Whilst not in the heart of the village, its location at the junction of what was the main road to London and what became the main road to London gave it much passing trade. Also about the time of its opening, coprolite digging was starting on nearby lands stretching to Haslingfield and coprolite diggers were notorious for the thirsts!  This report from  Cambridge Independent Press of Feb 6 1864

Mr Gilby (a young man), Master of the Harston Fossil Pits, gave all of his labourers (about 30) a treat of a ‘real good Old English supper’ on 29 Jan at the Old English Gentleman, hosted by Mr and Mrs Whitehead, the owners. The Harston Brass Band was in attendance ‘playing in good style’. ‘Always pleasing to see a Master and his labourers mutually united’.

The pub has been used to hold meetings for various organisations, auctions, inquests and concerts, most notably on 22 Feb 1965 when The Tea Set performed who shortly after that re-named themselves Pink Floyd!

In 1993 publican Bob Brownlie asked Tolly Cobold to brew a new special cask beer called ‘Squarson’ and commissioned a Cambridge designer Margot Slade-Baker to design a new sign of the old squire that the pub was named after. There have been a number of different versions of the sign. Can anyone date these?

The pub closed in 2008. In May 2009 it opened as the Vujon Indian Restaurant which closed in 2016. The building stood empty and deteriorating until 2023 when it was demolished and the site was filled by 6 houses and 2 apartments.

The Old English Gentleman in the newspapers

1847 July 31 Cambridge Chronicle & Journal

For sale, by W. Rowton, at The Old English Gentleman, for Mr Peter Barker ‘who is declining farming’, of crops in Little Shelford, 3 acres 1 rood of wheat on Newton Road, lately Mrs Austin’s allotment, 13 acres barley, 7 acres tares, 4 acres of peas.

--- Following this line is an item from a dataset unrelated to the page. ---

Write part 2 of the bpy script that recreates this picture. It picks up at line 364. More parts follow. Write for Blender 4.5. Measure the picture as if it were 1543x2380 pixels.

1847 July 31 Cambridge Chronicle & Journal

Inquest at The Od English Gentleman, on Henry Jarman, found dead in the middle of the road, verdict ‘died of a fit’.

Landlords

Below is a list of landlords and approximate dates but it is not complete. Do you know anymore names and/or dates?

1847-      Joseph Jordan                      1918-27     Havelock & Beatrice Hammond

1851-      James Tuck                           1931-39    Cyril E John Turner

1853-     Thomas Marshall                  1947-        Frederick William Smart

1854-56 William Marshall                  1949-56    Charles Beadle

1860-61 Thomas Tuck                         1960s       Reg Tulley

1864-     George R Whitehead            1970s       Mike Bradford

1869-     James Northrop                    1983-86    Dave & June Lewin

1875-     Samuel Fenning                     1986-        Mike & Eileen Scott

1877-80 Robert Morley                        1990-        Mr James

1881-      John Covill                             1992-93     Mr Strachan

1882-      Mrs Covill                               1993-        Bob Brownlie

1893-      Sarah Ann Covill                    1990s        Helen Evans & Mick Ross

1908-11 Harry Covill                             2005           Ms H Turrell

2009           Became Vujon restaurant

2016           Closed

This page was added on 15/10/2015.

Comments about this page

  • Pleased to have found this!
    Sarah Covill was my 3xgt grandmother.
    Not a good report but fascinating for my family history.

    By Mark Sandford (24/06/2023)
  • 1893 April 7 Cambridge Independent Press
    Inquest at The Old English Gentle man (AJ Lyon, coroner) on Mary Ann Wilkes (52), found dead outside the pub, having tramped around the country with a hawker, Arthur Busby. They had both drunk 2-3 pints of beer at public houses on their way to Harston. Cause of death, ‘asphyxia accelerated by alcohol’. On 21/4 it was further reported that Sarah Ann Coville of The Old English Gentleman was charged with selling beer to the above, then turning them out at closing time, while they were drunk. She was fined 40s + costs.

    By Mike Mellor (30/06/2019)
  • My then husband Mike Bradford was the Licensee of the OEG and we lived there for 2/3 years during the 70s. I left during that time and Mike continued to run the pub with Gwen. Sadly Mike died in the 1990s. Some locals may remember Mike, always hail fellow well met. Some locals may even remember we had two goats, Gilbert and Sullivan. I live in rural Devon and rarely visit a pub but I still love goats!